Themes of self-reflection, domesticity, and personal autonomy recur throughout her practice. With a restrained palette and masterful use of shadow, Hill creates intimate yet universal images. Quiet mirrors in which we’re asked to consider solitude, pressure, and identity in a world that rarely allows space to pause.
Darcy Bella Arnold
A hyperreal citrus sculpture (The Orange is Orange, 2024). Bold, surreal, and slightly absurd in the best way.
Photo Sydney Highlight
There were also some fantastic photography highlights. Premiering this year is Photo Sydney. A new fair-within-a-fair that puts a sharp spotlight on contemporary photography. This dedicated space quickly became one of the must-see highlights.
A standout for me was George Byrne, who creates large-scale photographs that transform everyday surfaces and landscapes into painterly abstractions. Drawing on the crisp, vivid clarity of modernist painting. His images carry a visual language reminiscent of artists like David Hockney and Jeffrey Smart, blending precision with a subtle poetic quality.

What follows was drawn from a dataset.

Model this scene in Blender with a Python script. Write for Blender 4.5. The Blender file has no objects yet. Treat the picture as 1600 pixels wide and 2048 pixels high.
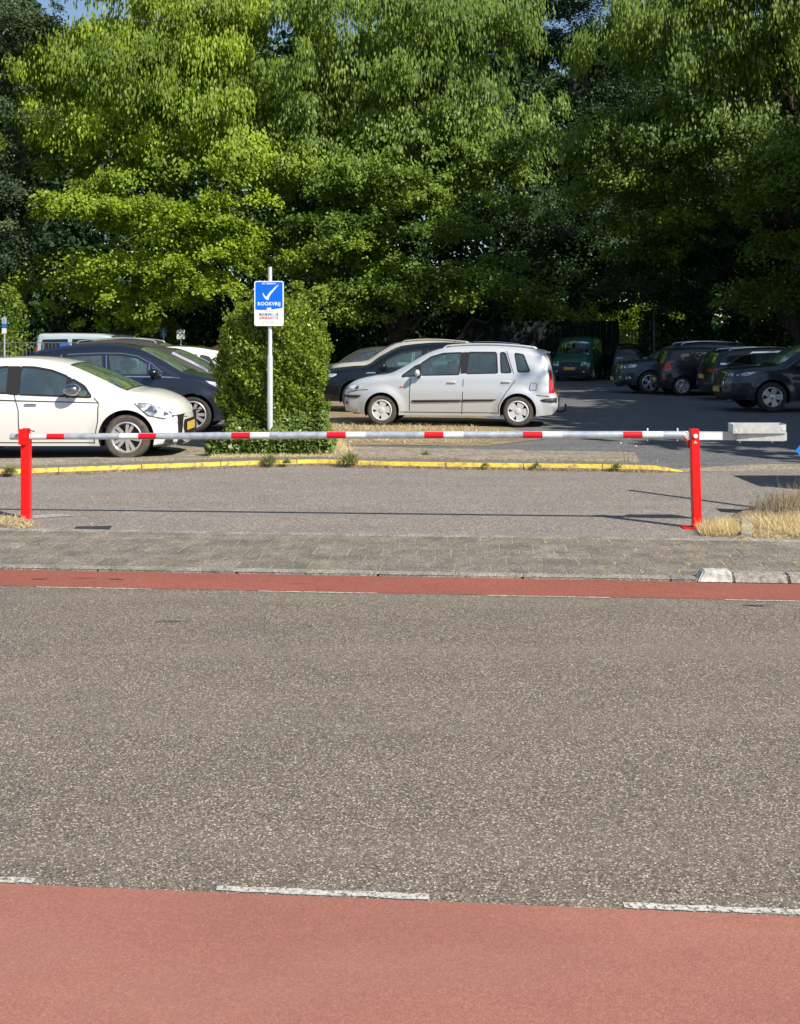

It was also great to see some of my favourite photographs from Blender Gallery. Iconic images of Debbie Harry, Mick Jagger, Bowie, and Patti Smith, just to name a few, were on display. Featuring legendary photographers such as Brian Duffy, Mick Rock, Jesse Frohman, and more, capturing timeless portraits of music icons.
A must-see for fans, collectors, and anyone passionate about the intersection of music and visual culture.
Whether you’re an art novice or seasoned critic, Sydney Contemporary is a whirlwind of inspiration. It's impossible to see everything—but what sticks with you says something about who you are. These were the works that made me stop, look twice, and stay a little longer.